2. The modular attachment system of claim 1 further comprising:

a gripping feature disposed on the outer surface of the connector body.

3. The modular attachment system of claim 2 wherein the gripping feature comprises a plurality of indentations in the outer surface.

4. The modular attachment system of claim 2 wherein the gripping feature comprises a plurality of ridges extending from the outer surface.

5. The modular attachment system of claim 2 wherein the gripping feature is disposed on the outer surface of the connector body forward of at least one of the plurality of stopping tabs.

6. The modular attachment system of claim 1 wherein the plurality of stopping tabs are arranged on the outer surface at a first distance from the rearward face of the connector body and the plurality of locking grooves are arranged in the outer surface at a second distance from the rearward face of the connector body, the second distance less than the first distance.

7. The modular attachment system of claim 6 wherein the rearward surface of the plurality of stopping tabs is aligned with a forward surface of the plurality of locking grooves around a circumference of the connector body.

8. The modular attachment system of claim 1 wherein the connector body is octagonal, and wherein the plurality of stopping tabs are disposed on four opposing sides of the connector body.

9. The modular attachment system of claim 8 wherein the plurality of locking grooves are disposed on four opposing sides of the connector body adjacent to the four opposing sides of the plurality of stopping tabs.

10. The modular attachment system of claim 9 wherein the plurality of stopping tabs and the plurality of locking grooves are alternately disposed around a circumference of the outer surface.

11. The modular attachment system of claim 1 wherein the attachment portion comprises a handle for carrying the storage device.

12. The modular attachment system of claim 1 wherein the attachment portion comprises a hoop extending from the connector portion, the hoop configured to retain a receptacle upright within the hoop.

13. The modular attachment system of claim 1 wherein the attachment portion comprises a saddle configured for retaining a tool within the saddle.

14. The modular attachment system of claim 1 wherein the connector body further comprises an opening in the forward face, the opening receiving the attachment portion.

15. The modular attachment system of claim 1 wherein the attachment portion comprises a tether opening for retaining a tether within the opening.

16. The modular attachment system of claim 1 wherein the plurality of locking grooves in the outer surface each accept the ridge extending into the opening of the side panel of the storage device and a second ridge extending into a second opening of a side panel of a second storage device when the connector body is rotated from the first position to a second position.

17. A storage system comprising:

a crate comprising at least one side panel with an opening; and

a modular attachment comprising: a connector comprising: at least one tab extending from an outer surface of the connector, the at least one tab engaging an edge of the opening of the at least one side panel in a first position, and a plurality of grooves in the outer surface each accepting a corresponding edge of the opening of the at least one side panel when the connector is rotated from the first position to a locked position; and an attachment portion extending from connector away from the at least one side panel, the attachment portion attaching to the at least one side panel via the connector in the locked position.
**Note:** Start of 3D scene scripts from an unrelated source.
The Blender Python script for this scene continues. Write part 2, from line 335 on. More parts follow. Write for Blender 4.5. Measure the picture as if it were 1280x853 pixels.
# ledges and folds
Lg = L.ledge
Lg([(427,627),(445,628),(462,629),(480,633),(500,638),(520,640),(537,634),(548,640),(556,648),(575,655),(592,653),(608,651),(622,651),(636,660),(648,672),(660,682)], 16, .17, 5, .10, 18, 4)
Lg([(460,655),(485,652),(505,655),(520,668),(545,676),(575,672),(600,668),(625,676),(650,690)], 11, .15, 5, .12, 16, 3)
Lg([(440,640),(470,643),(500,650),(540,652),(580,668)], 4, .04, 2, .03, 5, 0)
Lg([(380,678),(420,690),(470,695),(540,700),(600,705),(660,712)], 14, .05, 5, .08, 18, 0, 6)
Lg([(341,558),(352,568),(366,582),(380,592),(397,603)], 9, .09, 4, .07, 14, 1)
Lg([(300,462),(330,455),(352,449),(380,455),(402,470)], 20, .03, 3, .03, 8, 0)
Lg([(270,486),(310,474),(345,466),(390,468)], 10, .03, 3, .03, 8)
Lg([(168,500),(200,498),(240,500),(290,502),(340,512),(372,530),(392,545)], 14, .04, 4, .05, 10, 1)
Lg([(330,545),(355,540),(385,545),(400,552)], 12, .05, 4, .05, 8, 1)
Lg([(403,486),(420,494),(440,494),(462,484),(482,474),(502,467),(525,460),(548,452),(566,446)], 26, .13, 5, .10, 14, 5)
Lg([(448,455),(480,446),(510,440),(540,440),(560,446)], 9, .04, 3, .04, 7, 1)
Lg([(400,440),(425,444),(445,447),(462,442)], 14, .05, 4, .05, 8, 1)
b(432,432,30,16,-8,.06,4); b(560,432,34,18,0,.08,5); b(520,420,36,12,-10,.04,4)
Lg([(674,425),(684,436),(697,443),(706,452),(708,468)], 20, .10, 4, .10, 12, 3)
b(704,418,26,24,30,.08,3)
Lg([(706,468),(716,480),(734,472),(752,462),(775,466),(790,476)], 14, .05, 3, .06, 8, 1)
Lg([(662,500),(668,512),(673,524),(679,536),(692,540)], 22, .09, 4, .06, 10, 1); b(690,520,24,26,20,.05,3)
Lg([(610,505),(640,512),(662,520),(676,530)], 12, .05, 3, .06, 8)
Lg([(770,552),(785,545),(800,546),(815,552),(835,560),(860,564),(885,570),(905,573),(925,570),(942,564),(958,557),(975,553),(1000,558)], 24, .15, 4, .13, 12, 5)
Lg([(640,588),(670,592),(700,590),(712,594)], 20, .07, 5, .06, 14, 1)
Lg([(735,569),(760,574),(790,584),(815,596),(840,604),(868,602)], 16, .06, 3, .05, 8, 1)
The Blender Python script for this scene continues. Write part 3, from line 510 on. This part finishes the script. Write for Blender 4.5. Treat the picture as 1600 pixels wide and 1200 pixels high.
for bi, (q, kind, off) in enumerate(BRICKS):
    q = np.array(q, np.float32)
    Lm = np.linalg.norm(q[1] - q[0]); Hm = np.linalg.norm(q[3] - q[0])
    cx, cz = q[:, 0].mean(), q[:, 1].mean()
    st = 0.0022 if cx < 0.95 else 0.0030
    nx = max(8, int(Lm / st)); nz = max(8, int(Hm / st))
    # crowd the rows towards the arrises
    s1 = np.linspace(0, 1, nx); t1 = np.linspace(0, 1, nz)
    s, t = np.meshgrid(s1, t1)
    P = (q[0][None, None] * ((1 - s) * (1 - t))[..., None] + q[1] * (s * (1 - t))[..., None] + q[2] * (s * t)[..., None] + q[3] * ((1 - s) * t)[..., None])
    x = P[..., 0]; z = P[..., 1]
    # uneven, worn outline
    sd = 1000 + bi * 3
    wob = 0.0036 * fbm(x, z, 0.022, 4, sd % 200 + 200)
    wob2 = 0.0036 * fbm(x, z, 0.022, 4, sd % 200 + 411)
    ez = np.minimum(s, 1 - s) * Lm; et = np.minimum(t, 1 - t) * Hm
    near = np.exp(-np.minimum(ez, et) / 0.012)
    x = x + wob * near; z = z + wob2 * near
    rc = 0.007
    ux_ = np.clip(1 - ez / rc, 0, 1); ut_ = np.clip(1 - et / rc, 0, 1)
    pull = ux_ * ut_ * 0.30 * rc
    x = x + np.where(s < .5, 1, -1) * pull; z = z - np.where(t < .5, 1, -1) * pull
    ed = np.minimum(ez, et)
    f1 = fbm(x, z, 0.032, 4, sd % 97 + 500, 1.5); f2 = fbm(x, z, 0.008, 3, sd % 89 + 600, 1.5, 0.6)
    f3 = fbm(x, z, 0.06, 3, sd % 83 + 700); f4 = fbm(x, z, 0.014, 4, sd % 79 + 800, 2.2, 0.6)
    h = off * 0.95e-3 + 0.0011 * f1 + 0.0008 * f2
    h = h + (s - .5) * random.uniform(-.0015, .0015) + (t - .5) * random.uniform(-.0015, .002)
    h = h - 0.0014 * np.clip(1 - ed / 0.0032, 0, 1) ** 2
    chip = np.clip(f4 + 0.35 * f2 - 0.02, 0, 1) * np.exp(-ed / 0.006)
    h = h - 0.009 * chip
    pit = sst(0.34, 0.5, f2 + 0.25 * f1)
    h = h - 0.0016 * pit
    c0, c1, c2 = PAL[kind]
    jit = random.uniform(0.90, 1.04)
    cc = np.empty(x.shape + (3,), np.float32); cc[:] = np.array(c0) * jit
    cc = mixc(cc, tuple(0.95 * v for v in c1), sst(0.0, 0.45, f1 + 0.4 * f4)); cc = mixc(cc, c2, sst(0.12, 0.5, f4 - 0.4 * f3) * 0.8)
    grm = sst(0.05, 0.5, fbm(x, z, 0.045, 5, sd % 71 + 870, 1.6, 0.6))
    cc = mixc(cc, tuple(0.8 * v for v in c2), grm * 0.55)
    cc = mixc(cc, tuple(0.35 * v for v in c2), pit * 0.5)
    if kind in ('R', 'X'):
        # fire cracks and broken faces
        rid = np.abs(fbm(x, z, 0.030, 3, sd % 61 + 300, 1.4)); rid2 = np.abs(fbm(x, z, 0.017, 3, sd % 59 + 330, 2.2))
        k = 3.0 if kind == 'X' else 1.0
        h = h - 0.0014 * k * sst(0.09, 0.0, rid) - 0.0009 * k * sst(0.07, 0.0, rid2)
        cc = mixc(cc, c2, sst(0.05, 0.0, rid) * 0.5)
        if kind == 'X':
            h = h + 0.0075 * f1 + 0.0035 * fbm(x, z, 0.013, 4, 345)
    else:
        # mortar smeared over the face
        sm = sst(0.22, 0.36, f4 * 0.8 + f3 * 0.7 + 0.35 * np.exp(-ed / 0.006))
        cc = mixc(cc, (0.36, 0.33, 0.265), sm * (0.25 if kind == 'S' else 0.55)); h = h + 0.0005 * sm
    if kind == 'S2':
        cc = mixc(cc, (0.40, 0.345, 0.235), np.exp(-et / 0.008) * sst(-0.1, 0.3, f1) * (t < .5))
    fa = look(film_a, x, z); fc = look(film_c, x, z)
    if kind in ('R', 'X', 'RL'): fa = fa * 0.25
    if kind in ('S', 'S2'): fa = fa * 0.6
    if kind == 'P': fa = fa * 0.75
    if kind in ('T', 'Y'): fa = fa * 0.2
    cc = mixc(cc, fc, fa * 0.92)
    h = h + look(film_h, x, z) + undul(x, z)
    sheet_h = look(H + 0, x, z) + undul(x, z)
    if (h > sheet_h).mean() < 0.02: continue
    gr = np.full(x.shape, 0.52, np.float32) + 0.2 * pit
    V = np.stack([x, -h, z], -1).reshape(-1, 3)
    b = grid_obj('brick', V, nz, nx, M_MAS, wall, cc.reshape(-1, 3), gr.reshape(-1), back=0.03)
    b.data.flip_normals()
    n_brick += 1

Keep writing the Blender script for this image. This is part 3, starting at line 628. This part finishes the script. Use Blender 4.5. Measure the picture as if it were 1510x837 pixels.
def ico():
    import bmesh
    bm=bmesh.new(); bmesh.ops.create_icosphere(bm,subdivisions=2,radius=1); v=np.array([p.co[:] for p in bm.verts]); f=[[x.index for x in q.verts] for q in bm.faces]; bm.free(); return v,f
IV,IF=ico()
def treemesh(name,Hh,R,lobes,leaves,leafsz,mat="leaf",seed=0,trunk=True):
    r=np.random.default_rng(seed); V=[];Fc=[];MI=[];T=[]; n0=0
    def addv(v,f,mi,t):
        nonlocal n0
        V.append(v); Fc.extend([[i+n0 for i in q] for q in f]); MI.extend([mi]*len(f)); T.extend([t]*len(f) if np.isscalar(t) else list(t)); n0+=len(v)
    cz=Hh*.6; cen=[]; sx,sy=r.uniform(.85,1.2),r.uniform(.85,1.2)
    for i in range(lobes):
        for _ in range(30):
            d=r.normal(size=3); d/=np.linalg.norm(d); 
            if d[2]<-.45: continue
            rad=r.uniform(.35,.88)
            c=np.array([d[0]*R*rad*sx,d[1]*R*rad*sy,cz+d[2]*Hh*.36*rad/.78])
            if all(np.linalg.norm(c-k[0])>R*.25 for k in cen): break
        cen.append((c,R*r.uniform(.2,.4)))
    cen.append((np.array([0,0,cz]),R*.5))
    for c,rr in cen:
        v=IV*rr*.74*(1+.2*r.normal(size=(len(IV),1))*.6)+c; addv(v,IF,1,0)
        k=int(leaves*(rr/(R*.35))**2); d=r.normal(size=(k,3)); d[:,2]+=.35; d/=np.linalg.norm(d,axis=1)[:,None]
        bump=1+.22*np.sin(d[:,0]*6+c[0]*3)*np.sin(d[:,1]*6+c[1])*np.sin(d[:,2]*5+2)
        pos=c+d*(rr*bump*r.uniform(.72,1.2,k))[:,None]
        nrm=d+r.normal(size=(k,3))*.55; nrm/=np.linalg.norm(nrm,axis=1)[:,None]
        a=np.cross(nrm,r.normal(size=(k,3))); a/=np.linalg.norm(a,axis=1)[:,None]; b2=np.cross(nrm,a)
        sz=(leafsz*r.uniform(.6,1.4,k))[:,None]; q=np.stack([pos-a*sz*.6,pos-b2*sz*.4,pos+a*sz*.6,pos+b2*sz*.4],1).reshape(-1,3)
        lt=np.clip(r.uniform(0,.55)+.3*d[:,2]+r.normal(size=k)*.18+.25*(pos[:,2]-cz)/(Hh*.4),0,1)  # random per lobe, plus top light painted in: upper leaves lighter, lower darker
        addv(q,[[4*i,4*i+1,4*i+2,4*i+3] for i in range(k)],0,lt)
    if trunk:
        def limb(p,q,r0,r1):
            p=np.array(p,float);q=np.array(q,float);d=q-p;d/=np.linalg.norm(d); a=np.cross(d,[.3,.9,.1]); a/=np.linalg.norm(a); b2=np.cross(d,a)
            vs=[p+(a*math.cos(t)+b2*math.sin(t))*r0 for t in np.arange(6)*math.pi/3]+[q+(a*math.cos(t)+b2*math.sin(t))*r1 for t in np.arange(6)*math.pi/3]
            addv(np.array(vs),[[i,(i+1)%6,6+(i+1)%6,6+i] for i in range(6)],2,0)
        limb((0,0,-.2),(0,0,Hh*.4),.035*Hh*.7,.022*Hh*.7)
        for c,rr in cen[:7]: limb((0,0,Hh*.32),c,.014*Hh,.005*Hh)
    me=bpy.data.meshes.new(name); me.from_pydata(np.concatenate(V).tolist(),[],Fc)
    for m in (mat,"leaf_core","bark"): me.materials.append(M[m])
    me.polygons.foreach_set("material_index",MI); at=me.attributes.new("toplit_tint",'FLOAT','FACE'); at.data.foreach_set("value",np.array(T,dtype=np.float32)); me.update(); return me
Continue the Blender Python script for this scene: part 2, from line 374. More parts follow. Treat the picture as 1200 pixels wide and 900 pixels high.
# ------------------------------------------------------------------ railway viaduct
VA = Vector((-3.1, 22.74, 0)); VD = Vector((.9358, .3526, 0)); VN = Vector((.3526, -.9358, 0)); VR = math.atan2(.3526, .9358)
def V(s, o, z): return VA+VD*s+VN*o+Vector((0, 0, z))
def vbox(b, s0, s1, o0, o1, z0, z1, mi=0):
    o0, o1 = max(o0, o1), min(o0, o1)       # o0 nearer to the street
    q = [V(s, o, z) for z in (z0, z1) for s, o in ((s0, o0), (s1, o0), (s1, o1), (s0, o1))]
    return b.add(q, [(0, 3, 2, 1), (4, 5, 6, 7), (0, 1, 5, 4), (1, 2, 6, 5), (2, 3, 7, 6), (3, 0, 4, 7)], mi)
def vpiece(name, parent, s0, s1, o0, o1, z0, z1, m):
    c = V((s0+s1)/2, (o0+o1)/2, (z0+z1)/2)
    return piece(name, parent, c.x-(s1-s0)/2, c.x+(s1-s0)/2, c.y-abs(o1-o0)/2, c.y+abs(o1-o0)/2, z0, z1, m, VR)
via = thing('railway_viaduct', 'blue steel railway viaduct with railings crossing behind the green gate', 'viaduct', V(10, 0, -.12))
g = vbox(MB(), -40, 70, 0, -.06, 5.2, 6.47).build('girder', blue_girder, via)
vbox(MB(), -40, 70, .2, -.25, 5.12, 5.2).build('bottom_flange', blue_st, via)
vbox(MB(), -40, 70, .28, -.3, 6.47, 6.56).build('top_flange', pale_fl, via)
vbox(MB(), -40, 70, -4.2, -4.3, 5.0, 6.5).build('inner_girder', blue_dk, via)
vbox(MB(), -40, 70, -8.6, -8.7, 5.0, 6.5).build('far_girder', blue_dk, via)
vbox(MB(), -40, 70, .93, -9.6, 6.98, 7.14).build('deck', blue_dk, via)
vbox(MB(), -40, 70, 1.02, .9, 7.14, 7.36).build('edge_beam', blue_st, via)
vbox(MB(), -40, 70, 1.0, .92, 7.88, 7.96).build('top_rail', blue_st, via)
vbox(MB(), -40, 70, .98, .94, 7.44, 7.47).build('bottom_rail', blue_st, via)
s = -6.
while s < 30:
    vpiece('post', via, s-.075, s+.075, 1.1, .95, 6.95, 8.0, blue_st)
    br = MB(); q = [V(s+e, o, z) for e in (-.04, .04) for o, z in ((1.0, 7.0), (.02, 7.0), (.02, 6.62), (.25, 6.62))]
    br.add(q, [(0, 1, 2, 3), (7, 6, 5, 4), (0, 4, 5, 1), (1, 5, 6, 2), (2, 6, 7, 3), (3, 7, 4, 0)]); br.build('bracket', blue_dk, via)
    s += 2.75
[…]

18. The storage system of claim 17 wherein a rearward surface of the at least one tab is aligned with a forward surface of the plurality of grooves around a circumference of the connector.

19. The storage system of claim 17 wherein the connector further comprises a plurality of tabs disposed on opposing sides of the connector.

20. The storage system of claim 17 wherein the plurality of grooves are disposed on opposing sides of the at least one tab.

21. The storage system of claim 17 wherein the attachment portion comprises a handle for carrying the crate.

22. The storage system of claim 17 wherein the attachment portion comprises a cupholder configured to retain an upright receptacle.

23. The storage system of claim 17 wherein the attachment portion comprises a toolholder.